Emmi and Italy’s Ambrosi operate a joint venture company in France, Ambrosi Emmi France, through which they acquired a 25% stake in French cheese packing group Diprola in 2010. The groups will now take full ownership of Diprola, with Emmi holding a controlling 63% stake.

Diprola primarily operates in France and Germany and specialises in the fresh packing and distribution of cheeses from Switzerland, Italy and France. Freshly packed cheeses have been a growth segment for Emmi in its key European markets and it hopes the acquisition will strengthen its position in the European cheese category. The move will provide Emmi with greater market access for its Swiss cheeses and the firm will gain Diprola’s technical expertise in the field of fresh packing.

However, perhaps more significant in terms of Emmi’s aim to increase its international presence, was the news that it is increasing its stake in Spanish milk processor Kaiku.

Emmi revealed it has increased its stake in Kaiku from 42.6% to 66%. The move, a spokesperson for the group told just-food, will allow Emmi to “benefit more” from the firm’s “leading position in several product groups”. It will also “emphasise our long-term commitment to the company,” the spokesperson added.

Increasing its investment in Kaiku furthers this aim and raises Emmi’s exposure to the high-growth emerging markets.

Approximately 50% of the Spanish group’s sales – which totalled EUR278m in 2011 – are generated in emerging markets.
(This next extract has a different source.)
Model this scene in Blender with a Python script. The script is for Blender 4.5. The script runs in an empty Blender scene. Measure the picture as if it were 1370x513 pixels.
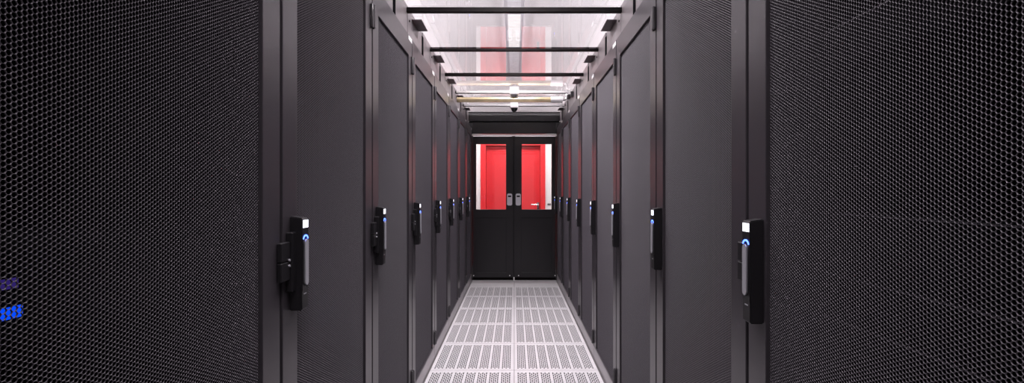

Kaiku has a strong presence in South America, particularly Chile, and north Africa, where it has a majority stake in Vitalait, Tunisia’s second-largest dairy group.

Emmi’s increased participation in Kaiku will enable it to benefit from rapid and strong growth in these markets and through its investment in Kaiku Emmi will gain a route to market for its brands.

“Both markets are fast growing and offer us opportunities for some of our brand concepts,” the spokesperson revealed.

Meanwhile, in its domestic market, Kaiku is the market leader in northern Spain with regional brands. The firm is also the largest supplier of lactose-free milk and chilled coffee beverages. Emmi markets its Café Latte brand through Kaiku in the market and the group has seen considerable success. The brand achieved a 76% sales increase in 2011 and Emmi indicated it is expecting a similar level of sales growth in 2012. “This is the largest increase in all our markets,” the spokesperson revealed.

For the moment, Emmi does plan to attempt to take full ownership of Kaiku, primarily because it “does not currently have any such option,” the spokesperson revealed. However, while the participation of Basque share-holders will “continue to be important”, the group did not rule out the possibility of taking 100% ownership somewhere down the line.